Setiap manusia harus mampu belajar dari keberhasilan. Adalah baik, jika manusia mampu belajar dari kesalahan yang dilakukannya atau kegagalan yang dialaminya sendiri. ?Tetapi akan lebih baik, jika manusia tidak selalu harus belajar dari kegagalan dan kesalahannya sendiri. Banyak pelajaran dari kesalahan dan kegagalan yang pernah dilakukan oleh orang lain.
Manusia harus “mengakrabi” kesalahan dan kegagalan. Mengapa?. Della Menechella mengatakan bahwa, “The bottom line is that we should embrace “failure.”? Because if we are failing, we are learning; and if we are learning, we are growing.? And growing is really what life is all about.”
Masalahnya, manusia seringkali tidak mau dan tidak mau mengambil pelajaran dari kegagalan dan kesalahan yang pernah dilakukannya. Manusia juga tidak mau dan tidak mampu mengambil pelajaran dari kegagalan dan kesalahan yang pernah dilakukan oleh orang lain.
Sesungguhnya, kalaupun manusia tidak mau dan tidak mampu belajar dari kegagalan dan kesalahan yang pernah dilakukan oleh orang lain, akan lebih baik jika manusia mampu dan mau belajar dari kesalahan dan kegagalan yang pernah dilakukannya. Meskipun, proses belajar dari kegagalan dan kesalahan sendiri kurang memadai.
Konon, tidak ada hewan yang lebih bodoh daripada keledai. Tetapi keledai pun tidak mau bertindak bodoh. Paling tidak, keledai tidak mau kesandung di tempat yang sama dua kali. Manusia memang bukan keledai, karena itu manusia bisa kesandung dua, tiga, atau berkali-kali di tempat yang sama dan untuk urusan yang sama.
Pada saat manusia tidak mau belajar dari kegagalan dan kesalahan (yang dilakukan sendiri maupun orang lain), mungkin manusia tidak lebih terhormat daripada keledai. Soal manusia lebih bodoh daripada keledai atau tidak memang tidak perlu diperdebatkan. Faktanya, manusia memang seringkali tidak mau mengambil pelajaran dari kejadian yang pernah ?ada maupun sikap dan perilaku generasi terdahulu.
Menurut pendapat subyektif saya, idealnya generasi sekarang jauh lebih baik daripada generasi terdahulu.
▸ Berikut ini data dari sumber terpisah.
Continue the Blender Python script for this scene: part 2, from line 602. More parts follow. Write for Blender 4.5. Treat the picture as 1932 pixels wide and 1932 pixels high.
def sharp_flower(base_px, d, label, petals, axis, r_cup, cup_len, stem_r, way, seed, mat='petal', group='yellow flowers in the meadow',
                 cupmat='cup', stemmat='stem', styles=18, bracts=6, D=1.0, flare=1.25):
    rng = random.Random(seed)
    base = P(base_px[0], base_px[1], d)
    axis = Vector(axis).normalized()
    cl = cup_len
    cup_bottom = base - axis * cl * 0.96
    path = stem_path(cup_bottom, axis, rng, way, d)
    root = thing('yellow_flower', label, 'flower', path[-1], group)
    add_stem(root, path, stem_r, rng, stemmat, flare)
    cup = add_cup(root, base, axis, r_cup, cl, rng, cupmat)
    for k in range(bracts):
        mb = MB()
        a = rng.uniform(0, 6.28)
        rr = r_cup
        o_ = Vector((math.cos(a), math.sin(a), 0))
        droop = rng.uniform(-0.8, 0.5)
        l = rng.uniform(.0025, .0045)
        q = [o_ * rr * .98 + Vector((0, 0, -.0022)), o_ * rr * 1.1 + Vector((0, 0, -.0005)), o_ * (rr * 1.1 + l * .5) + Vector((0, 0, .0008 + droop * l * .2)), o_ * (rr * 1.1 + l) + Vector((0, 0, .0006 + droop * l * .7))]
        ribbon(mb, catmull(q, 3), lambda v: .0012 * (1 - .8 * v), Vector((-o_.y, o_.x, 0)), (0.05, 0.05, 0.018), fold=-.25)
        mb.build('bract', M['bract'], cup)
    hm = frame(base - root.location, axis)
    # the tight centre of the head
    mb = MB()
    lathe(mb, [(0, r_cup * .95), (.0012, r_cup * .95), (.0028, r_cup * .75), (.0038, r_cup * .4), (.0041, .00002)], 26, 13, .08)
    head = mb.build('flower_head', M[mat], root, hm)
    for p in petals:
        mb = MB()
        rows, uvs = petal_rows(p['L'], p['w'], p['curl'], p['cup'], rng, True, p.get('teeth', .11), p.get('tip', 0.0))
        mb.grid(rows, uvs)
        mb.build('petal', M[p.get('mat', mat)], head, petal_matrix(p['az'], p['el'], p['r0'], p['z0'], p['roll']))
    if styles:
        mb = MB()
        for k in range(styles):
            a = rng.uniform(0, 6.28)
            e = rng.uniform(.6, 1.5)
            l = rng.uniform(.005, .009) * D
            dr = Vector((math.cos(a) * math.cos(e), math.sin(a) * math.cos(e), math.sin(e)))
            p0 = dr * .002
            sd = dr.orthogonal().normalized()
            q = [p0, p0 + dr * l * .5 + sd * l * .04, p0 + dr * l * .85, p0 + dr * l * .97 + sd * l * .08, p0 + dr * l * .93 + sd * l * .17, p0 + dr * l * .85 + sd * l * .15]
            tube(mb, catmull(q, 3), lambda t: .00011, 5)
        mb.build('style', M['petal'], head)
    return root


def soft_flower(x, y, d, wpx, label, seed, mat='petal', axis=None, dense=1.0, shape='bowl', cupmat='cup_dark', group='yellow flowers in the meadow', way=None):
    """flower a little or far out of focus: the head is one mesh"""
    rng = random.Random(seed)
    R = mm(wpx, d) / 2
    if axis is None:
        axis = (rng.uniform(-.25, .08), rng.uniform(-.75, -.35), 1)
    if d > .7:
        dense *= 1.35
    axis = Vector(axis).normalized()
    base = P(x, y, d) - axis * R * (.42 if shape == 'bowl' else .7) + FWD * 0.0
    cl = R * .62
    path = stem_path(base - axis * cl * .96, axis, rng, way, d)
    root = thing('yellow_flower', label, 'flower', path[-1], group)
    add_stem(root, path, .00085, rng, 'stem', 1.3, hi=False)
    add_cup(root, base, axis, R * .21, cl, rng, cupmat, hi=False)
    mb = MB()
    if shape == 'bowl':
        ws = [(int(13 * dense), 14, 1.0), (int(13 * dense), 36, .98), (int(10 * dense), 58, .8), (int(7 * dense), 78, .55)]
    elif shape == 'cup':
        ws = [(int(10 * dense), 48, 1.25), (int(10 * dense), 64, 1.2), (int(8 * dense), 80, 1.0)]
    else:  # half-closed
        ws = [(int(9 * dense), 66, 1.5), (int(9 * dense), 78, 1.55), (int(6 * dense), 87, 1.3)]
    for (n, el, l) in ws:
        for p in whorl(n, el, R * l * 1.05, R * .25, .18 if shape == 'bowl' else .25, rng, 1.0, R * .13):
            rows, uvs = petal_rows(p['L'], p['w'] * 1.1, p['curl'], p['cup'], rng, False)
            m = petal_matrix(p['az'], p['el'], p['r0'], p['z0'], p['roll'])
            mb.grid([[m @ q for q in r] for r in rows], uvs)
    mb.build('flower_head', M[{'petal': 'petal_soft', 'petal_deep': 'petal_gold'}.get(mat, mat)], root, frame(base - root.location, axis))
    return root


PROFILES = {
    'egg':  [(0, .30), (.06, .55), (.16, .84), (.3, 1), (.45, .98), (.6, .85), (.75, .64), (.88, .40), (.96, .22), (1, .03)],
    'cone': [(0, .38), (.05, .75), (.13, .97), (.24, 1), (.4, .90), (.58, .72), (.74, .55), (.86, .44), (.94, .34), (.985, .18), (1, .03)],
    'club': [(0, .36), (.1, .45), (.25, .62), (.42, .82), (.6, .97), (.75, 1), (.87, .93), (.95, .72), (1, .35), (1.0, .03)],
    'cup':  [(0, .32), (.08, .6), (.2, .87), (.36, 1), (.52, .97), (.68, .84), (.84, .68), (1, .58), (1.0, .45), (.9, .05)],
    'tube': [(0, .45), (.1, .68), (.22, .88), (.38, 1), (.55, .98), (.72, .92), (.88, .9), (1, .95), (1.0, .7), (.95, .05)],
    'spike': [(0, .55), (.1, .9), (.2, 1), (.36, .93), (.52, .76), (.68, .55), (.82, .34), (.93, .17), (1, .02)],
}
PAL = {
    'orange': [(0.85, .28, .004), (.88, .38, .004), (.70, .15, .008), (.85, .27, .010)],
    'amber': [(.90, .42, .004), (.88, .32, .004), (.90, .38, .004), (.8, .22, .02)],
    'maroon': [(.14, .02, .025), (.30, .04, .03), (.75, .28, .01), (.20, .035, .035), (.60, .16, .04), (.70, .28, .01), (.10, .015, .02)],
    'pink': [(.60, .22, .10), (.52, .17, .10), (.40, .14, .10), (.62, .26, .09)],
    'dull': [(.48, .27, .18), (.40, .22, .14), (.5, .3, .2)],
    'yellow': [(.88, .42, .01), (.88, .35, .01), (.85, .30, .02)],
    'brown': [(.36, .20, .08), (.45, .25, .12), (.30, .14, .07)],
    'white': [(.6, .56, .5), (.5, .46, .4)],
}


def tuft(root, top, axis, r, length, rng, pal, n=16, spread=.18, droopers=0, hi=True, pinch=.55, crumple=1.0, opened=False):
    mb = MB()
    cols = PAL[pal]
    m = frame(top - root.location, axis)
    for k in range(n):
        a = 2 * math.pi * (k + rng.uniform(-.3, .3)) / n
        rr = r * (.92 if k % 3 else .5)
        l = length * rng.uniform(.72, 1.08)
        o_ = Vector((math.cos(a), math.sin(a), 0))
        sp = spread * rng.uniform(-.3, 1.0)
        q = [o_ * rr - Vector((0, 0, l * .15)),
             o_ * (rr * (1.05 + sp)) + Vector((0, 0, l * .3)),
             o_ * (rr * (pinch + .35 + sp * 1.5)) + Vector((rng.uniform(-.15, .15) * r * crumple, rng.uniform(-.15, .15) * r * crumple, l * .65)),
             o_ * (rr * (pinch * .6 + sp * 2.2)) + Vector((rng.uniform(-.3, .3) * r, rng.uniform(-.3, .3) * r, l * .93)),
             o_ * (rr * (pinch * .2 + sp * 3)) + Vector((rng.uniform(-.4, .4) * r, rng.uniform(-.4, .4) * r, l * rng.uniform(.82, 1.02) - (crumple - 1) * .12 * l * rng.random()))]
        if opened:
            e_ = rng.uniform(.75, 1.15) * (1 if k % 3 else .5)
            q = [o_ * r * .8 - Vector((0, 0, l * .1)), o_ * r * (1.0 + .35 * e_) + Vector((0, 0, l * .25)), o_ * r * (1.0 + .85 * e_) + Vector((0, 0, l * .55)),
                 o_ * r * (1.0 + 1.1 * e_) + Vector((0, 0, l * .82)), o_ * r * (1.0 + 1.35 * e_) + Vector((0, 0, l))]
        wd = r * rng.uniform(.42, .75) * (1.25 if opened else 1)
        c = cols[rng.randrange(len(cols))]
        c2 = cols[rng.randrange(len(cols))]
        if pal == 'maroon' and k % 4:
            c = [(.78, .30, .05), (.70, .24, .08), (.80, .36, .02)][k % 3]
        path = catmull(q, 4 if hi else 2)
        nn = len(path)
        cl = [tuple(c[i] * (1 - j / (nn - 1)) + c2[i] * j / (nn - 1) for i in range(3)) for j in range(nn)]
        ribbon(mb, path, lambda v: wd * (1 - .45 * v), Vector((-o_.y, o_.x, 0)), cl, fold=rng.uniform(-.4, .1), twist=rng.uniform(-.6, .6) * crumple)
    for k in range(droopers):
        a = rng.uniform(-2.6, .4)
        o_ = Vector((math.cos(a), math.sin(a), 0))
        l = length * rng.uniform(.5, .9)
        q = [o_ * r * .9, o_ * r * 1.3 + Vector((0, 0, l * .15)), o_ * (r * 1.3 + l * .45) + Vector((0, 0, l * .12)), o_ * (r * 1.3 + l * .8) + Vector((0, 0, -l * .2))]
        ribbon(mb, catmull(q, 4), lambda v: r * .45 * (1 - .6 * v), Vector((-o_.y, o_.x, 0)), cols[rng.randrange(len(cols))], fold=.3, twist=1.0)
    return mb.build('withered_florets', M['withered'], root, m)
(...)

Sebab, generasi sekarang dapat belajar dari kesalahan, kegagalan, dan keberhasilan generasi terdahulu. Generasi sekarang dapat menghindari sikap dan perilaku yang membuat generasi terhadulu salah dan gagal.
Ironisnya, manusia memang tidak mau dan tidak mampu belajar dari generasi terdahulu. Manusia seharusnya bisa belajar dari sikap dan perilaku generasi terdahulu – misalnya Qabil dan Fir’aun – sehingga tidak mengalami nasib yang lebih mengenaskan. Jika mau belajar dari Fira’un, Husni Mubarak dan Moamar Khadafi mungkin tidak mengalami peristiwa yang mengenaskan.
Selain tidak mampu dan tidak mau belajar dari proses dan peristiwa di masa lalu, manusia juga mudah lupa terhadap satu peristiwa penting. Peristiwa tenggelamnya kapal Titanic masih segar dalam ingatan sebagian besar orang. Melalui film Titanic, orang diingatkan kembali untuk tidak mengulangi kesalahan yang pernah diperbuat di masa lalu.
Tetapi tidak demikian yang dilakukan oleh Francesco Schettino,? kapten kapal kapal pesiar Costa Concordia. Penyebab kapal Costa Concordia mirip dengan kejadian yang dialami kapal Titanic. Sebagaimana diberitakan oleh Kompas : “Pemimpin perusahaan pemilik kapal itu mengatakan, kapal pesiar itu menabrak karang sebagai akibat dari sebuah kesalahan ”tak terjelaskan” dari kapten kapal Francesco Schettino. Surat kabar Corriere della Sera edisi Senin (16/1) melaporkan, kapten Francesco Schettino lewat dekat pantai pulau itu yang berkarang untuk menyenangkan kepala pelayan yang berasal dari Giglio.”
Satu hal penting, selain memanfaatkan lessons learned dari berbagai proses dan peristiwa, manusia tidak boleh menyerah. Sebab, kata Thomas Alfa Edison, “many of life’s failures are people who did not realize how close they were to success when they gave up”.